Thursday, June 25, 2009

Hot Day, Cool Stuff on the River

Hot days like today will bring these Marsh St. Johnswort into bloom.  
But their leaves are pretty already.

Our first HOT summer day (over 80 degrees).  What else to do on a hot summer day but go jump in the river?  Oooh, did that feel good!  There are places along my stretch of the Hudson where one can enter the water without wading through muck, where hard clean rocks descend gradually into the sweet cool depths.  A-a-a-a-h!  Then I haul out dripping and bask in the sun until hot enough to do it all over again.  No lifeguards blowing whistles, no hollering kids, no chlorine smell, just cool green water, blue blue sky, sweet birdsong all around.

Of course, I have to paddle some to get to these swimming spots.  Today I headed for Juniper Point, just above the Sherman Island Dam, exploring every bay and cove along the way.  The sunlit waters of the quiet coves were glowing with Water Starwort (Callitriche palustris). (Thanks go to naturalists Ellen Rathbone and Hilary Smith for IDing this plant for me.)   Clouds of its golden feathery foliage stirred beneath the water; a few tiny rosettes of darker green leaves were floating on the surface. This native water plant provides food for waterfowl and shelter for baby fish.

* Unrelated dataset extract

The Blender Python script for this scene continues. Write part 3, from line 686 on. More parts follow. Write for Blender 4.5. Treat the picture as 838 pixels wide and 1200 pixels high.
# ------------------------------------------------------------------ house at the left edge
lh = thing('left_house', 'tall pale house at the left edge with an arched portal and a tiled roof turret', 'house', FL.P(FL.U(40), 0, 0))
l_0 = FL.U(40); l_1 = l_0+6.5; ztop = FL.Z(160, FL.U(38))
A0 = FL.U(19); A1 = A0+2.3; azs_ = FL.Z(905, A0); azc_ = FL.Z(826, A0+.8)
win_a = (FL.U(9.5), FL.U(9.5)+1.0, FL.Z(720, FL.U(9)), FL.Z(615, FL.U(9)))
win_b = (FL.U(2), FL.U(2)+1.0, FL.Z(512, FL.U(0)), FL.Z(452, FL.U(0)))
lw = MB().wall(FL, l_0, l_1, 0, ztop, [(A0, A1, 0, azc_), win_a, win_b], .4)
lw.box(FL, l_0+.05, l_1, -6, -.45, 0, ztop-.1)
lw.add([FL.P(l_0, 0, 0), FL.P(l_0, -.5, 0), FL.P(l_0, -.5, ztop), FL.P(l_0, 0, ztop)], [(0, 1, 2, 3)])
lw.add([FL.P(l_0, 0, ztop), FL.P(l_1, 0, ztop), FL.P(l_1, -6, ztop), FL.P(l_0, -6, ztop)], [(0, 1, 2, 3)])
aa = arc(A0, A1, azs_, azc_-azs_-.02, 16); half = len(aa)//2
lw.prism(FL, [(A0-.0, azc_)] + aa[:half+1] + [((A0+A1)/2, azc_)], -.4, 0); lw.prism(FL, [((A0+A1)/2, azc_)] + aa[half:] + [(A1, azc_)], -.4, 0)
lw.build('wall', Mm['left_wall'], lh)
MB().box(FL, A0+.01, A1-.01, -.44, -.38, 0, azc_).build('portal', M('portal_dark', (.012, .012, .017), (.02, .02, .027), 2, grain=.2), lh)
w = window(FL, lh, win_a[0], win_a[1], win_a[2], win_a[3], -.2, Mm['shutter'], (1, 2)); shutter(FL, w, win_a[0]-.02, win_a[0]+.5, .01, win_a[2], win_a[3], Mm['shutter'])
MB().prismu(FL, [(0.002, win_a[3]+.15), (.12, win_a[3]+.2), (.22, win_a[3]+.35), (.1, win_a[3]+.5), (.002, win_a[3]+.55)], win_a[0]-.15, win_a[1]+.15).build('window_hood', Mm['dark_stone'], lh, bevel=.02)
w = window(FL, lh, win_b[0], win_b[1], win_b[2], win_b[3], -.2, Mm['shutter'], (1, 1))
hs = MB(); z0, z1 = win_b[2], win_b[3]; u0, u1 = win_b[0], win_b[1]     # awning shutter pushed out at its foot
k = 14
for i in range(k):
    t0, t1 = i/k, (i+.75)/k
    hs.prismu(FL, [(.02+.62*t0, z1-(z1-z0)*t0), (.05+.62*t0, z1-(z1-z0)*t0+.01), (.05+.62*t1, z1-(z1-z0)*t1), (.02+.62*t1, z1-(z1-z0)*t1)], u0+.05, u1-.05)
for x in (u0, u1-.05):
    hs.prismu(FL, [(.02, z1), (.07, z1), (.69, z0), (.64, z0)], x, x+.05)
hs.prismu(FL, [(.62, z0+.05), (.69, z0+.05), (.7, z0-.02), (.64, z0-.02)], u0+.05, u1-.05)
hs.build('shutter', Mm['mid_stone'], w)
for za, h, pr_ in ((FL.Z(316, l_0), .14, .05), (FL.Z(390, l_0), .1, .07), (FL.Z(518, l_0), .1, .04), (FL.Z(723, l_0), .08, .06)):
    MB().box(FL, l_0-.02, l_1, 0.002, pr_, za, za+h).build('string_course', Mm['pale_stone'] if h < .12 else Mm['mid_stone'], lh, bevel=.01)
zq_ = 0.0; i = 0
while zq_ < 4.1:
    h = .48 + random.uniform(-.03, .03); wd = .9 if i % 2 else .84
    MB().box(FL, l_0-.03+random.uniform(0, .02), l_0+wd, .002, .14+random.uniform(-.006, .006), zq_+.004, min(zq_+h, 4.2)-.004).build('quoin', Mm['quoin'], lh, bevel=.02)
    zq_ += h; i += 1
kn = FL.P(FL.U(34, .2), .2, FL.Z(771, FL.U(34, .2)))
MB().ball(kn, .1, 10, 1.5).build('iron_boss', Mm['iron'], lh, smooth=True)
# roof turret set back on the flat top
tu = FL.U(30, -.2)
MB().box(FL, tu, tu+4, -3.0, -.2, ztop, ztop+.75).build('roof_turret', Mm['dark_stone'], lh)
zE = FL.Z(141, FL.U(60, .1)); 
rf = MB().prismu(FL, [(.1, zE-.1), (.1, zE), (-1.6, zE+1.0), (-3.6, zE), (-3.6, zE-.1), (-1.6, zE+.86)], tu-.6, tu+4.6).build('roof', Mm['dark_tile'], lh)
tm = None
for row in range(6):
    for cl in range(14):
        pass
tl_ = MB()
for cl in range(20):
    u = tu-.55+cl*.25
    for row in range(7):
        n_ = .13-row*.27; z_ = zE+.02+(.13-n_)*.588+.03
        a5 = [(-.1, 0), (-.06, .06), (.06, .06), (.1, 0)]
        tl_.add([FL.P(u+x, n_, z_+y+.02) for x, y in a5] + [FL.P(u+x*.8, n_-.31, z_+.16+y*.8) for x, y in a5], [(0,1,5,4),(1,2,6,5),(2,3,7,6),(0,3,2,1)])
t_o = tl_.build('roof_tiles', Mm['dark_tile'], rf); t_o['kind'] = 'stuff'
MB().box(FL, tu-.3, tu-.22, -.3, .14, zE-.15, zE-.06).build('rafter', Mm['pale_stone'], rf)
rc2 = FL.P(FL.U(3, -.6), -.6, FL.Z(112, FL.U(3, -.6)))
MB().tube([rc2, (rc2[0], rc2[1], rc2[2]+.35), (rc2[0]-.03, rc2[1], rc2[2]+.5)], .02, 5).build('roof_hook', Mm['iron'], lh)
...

Hundreds of little minnows darted and flowed among the plants as I paddled over. 

Water Starwort glows beneath the surface in a quiet cove.

Also inhabiting quiet waters were clumps of Arrow Arum (Peltranda virginica).  Its large pointed leaves form a kind of thicket around the "flower" hidden inside, a strange-looking corn-cobby sort of thing, its cream-colored spadix encased in the envelope of its slender spathe.  Emergent plants like this provide jumping-off spots for insect nymphs, which climb the stems for their final molting.  How many shed skins can you see in this photo? 

Arrow Arum.  And friends

Partridgeberry (Mitchella repens) is blooming now on the shadowed banks, its waxy white trumpets scattered among its dark green leaves.  This is one of the very few mid-summer flowers that bloom in the deepest shade.  Shinleaf (Pyrola elliptica) is another one,  blooming away in such dark shade I have never been able to get a clear photo of it.  I tried and tried today. No luck. 

Partridgeberry.  And lots of it.

Out on Juniper Point the Low Blueberries were starting to ripen, a few on each bush.  I love the color variations on a ripening  blueberry branch, such pretty soft greens and pinks and lavenders and yes, at last,  deep BLUE!  Mmmmm.  And they taste good, too.

Look good enough to eat?  They were.

A little more something blue.  And I mean really little.  These Smaller Forget-me-nots (Myosotis laxa) are a native version of their larger garden-variety cousin.  Aren't they adorable?  They would make a nice bouquet for a little girl's dollhouse.

A tiny bouquet of Smaller Forget-me-nots

Was that thunder I  heard?  Yes, indeed, it was, and I looked up to see these looming storm clouds headed my way from across the river.  I love thunder clouds and thunder storms, but not when I'm out on the river.  Time to head home.  In a hurry.  (Yes, I made it.)